| Description of the task |
For the material that follows, return exactly the lines from the one with "br = sstep(-4.4, -3.6, x" through the one with "sdg = poly_sd(x", both ends included.

| Data shown |
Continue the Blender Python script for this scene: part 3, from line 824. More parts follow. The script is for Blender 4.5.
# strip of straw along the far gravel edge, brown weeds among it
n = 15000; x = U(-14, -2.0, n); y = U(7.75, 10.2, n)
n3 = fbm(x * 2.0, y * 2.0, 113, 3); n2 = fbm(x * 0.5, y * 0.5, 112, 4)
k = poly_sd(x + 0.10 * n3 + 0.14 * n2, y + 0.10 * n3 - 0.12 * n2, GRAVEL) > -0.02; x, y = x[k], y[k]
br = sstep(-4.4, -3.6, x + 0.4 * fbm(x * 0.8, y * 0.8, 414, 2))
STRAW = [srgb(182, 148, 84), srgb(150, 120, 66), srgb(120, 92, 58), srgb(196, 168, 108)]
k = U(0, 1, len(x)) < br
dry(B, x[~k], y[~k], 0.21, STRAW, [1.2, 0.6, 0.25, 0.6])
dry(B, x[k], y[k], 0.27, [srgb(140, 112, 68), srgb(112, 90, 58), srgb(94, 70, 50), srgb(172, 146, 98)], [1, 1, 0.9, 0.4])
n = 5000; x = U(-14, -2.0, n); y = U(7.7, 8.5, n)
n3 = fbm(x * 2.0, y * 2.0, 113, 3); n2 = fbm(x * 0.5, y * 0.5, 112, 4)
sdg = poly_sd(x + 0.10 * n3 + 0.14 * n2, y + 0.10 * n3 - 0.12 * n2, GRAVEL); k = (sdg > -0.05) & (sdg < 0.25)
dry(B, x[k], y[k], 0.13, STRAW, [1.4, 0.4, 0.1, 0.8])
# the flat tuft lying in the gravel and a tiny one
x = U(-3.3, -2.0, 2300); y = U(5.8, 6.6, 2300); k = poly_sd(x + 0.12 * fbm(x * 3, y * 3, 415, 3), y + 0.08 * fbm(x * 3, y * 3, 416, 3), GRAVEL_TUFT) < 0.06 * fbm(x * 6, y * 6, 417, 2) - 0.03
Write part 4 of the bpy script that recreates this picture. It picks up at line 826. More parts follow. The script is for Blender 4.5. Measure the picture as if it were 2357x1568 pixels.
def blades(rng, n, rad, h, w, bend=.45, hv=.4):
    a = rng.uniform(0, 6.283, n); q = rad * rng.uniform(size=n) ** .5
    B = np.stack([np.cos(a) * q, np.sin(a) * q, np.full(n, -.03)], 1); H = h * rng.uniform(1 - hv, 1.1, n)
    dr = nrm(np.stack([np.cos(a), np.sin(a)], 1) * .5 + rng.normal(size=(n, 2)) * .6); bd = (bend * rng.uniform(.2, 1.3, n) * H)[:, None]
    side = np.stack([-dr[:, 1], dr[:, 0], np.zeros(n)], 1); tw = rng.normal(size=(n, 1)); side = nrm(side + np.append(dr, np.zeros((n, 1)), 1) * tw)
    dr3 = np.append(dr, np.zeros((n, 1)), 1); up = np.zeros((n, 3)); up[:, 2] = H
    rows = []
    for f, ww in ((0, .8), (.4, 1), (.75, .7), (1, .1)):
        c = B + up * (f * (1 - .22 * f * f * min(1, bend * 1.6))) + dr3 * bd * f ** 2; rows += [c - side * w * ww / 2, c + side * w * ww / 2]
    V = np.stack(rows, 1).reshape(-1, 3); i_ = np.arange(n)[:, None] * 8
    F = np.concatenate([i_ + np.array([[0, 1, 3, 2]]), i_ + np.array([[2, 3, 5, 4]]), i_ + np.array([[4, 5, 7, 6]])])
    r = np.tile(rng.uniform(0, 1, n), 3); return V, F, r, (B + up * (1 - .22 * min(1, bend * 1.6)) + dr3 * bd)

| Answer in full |
br = sstep(-4.4, -3.6, x + 0.4 * fbm(x * 0.8, y * 0.8, 414, 2))
STRAW = [srgb(182, 148, 84), srgb(150, 120, 66), srgb(120, 92, 58), srgb(196, 168, 108)]
k = U(0, 1, len(x)) < br
dry(B, x[~k], y[~k], 0.21, STRAW, [1.2, 0.6, 0.25, 0.6])
dry(B, x[k], y[k], 0.27, [srgb(140, 112, 68), srgb(112, 90, 58), srgb(94, 70, 50), srgb(172, 146, 98)], [1, 1, 0.9, 0.4])
n = 5000; x = U(-14, -2.0, n); y = U(7.7, 8.5, n)
n3 = fbm(x * 2.0, y * 2.0, 113, 3); n2 = fbm(x * 0.5, y * 0.5, 112, 4)
sdg = poly_sd(x + 0.10 * n3 + 0.14 * n2, y + 0.10 * n3 - 0.12 * n2, GRAVEL); k = (sdg > -0.05) & (sdg < 0.25)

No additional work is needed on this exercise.